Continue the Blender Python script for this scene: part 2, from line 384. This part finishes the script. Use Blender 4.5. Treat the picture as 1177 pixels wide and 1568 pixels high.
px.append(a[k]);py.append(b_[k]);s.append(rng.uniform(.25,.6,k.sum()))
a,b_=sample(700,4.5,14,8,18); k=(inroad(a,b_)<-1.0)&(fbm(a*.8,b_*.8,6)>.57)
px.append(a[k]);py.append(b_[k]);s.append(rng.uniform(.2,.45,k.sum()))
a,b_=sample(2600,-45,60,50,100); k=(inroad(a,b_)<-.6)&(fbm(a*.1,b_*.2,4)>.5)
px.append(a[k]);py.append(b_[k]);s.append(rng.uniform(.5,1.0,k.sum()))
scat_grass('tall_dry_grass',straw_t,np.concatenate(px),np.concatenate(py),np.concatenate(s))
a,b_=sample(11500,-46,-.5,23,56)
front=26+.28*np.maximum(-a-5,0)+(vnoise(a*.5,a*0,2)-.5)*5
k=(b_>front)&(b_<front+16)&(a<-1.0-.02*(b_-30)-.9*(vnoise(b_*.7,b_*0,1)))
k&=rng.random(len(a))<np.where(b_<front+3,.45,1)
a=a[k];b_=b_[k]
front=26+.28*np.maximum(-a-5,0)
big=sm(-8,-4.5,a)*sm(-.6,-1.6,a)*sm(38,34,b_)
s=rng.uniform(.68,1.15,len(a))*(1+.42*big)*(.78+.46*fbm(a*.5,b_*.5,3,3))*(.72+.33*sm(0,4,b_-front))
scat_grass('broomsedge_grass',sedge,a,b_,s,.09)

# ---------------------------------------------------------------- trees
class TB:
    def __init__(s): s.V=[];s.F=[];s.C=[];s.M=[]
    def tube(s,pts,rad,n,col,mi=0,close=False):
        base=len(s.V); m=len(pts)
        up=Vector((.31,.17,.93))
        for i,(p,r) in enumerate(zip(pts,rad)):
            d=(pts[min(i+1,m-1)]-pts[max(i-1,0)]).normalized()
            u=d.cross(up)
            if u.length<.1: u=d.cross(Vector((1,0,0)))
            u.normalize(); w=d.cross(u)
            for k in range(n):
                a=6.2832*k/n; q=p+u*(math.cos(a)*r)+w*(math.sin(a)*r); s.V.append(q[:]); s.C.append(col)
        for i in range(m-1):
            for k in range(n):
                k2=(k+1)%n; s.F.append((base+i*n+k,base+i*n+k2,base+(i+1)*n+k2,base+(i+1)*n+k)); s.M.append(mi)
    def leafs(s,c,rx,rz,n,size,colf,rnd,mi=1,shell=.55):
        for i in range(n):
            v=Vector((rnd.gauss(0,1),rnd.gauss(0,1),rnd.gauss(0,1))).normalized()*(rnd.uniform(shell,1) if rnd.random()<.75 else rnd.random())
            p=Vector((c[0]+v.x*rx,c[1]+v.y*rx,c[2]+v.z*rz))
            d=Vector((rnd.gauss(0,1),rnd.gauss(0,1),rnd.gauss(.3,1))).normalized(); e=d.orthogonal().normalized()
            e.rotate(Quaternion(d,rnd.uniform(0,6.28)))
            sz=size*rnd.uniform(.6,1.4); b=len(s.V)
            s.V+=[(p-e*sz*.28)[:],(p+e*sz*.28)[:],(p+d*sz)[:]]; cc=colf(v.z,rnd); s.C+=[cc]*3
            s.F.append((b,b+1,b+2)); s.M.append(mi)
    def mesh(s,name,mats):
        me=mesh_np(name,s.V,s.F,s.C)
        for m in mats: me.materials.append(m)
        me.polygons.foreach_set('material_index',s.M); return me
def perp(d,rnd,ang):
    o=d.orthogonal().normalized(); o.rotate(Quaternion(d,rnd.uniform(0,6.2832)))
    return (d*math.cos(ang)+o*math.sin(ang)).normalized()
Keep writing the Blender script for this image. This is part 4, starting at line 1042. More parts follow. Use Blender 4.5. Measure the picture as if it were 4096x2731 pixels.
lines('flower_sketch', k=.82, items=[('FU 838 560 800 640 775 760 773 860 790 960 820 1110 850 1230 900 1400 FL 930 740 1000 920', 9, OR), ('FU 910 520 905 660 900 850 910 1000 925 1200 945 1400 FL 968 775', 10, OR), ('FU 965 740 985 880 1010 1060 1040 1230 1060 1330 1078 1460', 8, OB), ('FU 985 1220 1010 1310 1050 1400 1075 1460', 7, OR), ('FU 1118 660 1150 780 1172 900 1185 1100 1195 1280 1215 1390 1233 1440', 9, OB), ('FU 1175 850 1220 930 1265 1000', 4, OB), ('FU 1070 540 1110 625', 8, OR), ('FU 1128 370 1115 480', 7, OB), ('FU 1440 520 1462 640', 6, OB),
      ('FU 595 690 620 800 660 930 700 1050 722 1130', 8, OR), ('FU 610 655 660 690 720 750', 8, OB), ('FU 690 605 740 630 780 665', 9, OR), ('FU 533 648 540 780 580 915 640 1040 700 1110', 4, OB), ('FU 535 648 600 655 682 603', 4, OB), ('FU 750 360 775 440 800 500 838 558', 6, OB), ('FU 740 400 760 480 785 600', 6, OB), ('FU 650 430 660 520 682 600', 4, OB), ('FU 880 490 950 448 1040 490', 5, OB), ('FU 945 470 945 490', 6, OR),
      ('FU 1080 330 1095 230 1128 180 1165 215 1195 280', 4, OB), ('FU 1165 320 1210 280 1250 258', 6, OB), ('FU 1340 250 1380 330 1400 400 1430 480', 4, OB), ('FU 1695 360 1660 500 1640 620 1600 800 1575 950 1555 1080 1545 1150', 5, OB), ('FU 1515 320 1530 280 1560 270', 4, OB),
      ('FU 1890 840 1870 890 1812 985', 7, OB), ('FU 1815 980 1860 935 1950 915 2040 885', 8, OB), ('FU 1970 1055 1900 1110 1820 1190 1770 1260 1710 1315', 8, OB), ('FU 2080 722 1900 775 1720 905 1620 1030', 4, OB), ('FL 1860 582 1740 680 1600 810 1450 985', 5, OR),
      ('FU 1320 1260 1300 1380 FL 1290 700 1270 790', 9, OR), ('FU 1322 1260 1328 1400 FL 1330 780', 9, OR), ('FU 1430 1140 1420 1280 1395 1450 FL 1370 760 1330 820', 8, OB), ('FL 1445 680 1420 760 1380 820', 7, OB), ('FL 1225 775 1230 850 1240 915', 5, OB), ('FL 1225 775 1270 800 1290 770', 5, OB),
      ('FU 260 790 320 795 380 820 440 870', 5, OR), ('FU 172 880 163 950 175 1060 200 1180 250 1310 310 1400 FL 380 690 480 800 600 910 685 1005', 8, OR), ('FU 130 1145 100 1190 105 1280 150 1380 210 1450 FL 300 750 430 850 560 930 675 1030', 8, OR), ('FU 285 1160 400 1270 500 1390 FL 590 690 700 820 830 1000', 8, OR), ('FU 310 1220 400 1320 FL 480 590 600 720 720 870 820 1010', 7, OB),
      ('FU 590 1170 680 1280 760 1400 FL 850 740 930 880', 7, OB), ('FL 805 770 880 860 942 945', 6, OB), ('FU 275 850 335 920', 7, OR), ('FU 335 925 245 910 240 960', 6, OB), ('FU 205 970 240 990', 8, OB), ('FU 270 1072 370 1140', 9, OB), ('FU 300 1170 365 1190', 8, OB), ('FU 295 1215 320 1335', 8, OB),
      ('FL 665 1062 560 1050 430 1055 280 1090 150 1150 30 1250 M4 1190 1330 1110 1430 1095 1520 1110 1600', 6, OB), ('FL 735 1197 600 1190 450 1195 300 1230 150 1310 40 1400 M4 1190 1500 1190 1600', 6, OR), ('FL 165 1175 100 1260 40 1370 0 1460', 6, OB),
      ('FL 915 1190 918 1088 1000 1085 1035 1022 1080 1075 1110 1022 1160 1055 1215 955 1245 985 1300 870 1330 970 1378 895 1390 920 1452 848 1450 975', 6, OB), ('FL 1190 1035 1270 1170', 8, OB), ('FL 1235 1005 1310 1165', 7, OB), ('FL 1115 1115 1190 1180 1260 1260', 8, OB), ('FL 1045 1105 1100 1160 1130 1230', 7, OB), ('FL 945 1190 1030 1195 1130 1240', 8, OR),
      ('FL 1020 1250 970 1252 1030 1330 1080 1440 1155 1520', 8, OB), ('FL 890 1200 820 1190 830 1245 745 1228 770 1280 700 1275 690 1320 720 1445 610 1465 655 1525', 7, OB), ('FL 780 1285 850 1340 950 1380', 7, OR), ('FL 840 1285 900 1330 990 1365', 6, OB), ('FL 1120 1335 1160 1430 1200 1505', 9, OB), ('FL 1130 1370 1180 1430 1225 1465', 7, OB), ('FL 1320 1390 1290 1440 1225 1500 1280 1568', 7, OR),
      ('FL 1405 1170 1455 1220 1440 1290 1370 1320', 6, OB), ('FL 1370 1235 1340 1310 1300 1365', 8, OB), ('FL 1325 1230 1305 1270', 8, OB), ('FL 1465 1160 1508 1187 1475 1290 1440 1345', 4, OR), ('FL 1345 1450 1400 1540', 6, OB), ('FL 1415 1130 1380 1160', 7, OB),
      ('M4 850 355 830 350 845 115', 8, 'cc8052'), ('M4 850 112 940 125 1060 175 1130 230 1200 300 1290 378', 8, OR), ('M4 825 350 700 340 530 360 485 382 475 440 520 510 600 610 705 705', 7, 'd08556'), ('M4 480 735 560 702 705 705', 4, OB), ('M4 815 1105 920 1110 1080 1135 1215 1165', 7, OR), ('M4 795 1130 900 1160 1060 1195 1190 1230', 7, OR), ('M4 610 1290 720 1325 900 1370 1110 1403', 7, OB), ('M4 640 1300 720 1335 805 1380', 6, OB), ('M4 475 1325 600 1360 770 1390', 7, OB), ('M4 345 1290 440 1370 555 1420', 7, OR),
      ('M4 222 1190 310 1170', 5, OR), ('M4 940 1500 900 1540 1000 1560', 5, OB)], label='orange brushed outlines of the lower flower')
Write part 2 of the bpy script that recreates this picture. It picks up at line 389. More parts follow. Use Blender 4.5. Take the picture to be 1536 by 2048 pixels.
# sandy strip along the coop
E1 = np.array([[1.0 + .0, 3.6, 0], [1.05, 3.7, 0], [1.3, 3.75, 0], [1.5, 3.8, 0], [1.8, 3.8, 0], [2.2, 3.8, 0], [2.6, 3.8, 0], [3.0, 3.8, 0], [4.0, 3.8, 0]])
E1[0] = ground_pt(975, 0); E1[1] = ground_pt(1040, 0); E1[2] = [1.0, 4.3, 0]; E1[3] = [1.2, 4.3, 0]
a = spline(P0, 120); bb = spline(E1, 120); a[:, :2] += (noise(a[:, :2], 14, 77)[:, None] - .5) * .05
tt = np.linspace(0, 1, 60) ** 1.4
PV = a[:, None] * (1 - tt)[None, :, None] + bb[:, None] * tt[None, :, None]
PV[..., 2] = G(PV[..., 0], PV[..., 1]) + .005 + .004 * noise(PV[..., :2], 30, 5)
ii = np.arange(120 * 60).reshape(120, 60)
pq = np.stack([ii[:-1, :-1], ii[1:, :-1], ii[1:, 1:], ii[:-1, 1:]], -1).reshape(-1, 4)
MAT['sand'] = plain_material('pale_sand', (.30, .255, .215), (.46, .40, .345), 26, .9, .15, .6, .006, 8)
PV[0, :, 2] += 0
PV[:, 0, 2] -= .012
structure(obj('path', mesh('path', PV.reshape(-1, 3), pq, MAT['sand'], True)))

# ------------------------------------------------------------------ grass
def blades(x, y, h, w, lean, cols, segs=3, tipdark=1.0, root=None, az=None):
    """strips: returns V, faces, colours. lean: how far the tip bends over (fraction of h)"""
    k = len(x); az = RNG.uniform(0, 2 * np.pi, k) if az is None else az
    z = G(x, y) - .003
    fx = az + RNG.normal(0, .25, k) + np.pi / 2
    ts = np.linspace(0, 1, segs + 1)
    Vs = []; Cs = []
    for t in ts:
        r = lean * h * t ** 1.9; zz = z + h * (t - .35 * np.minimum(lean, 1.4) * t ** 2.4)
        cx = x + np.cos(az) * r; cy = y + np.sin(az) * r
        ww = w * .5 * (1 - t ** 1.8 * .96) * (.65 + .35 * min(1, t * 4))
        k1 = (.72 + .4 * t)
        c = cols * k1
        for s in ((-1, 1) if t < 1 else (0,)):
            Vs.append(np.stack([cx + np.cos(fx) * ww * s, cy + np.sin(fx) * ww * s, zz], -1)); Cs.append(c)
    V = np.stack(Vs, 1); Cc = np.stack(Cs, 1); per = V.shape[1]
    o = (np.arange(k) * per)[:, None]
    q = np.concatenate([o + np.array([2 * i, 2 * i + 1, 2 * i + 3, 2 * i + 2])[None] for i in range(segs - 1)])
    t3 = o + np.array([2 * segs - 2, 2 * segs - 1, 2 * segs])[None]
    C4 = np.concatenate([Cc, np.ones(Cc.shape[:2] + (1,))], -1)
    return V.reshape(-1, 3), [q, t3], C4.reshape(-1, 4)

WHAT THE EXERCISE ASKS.
Reproduce exactly, with nothing added, the lines from the one that contains "c = cols * k1" to the end of the data.

TASK ANSWER.
        c = cols * k1
        for s in ((-1, 1) if t < 1 else (0,)):
            Vs.append(np.stack([cx + np.cos(fx) * ww * s, cy + np.sin(fx) * ww * s, zz], -1)); Cs.append(c)
    V = np.stack(Vs, 1); Cc = np.stack(Cs, 1); per = V.shape[1]
    o = (np.arange(k) * per)[:, None]
    q = np.concatenate([o + np.array([2 * i, 2 * i + 1, 2 * i + 3, 2 * i + 2])[None] for i in range(segs - 1)])
    t3 = o + np.array([2 * segs - 2, 2 * segs - 1, 2 * segs])[None]
    C4 = np.concatenate([Cc, np.ones(Cc.shape[:2] + (1,))], -1)
    return V.reshape(-1, 3), [q, t3], C4.reshape(-1, 4)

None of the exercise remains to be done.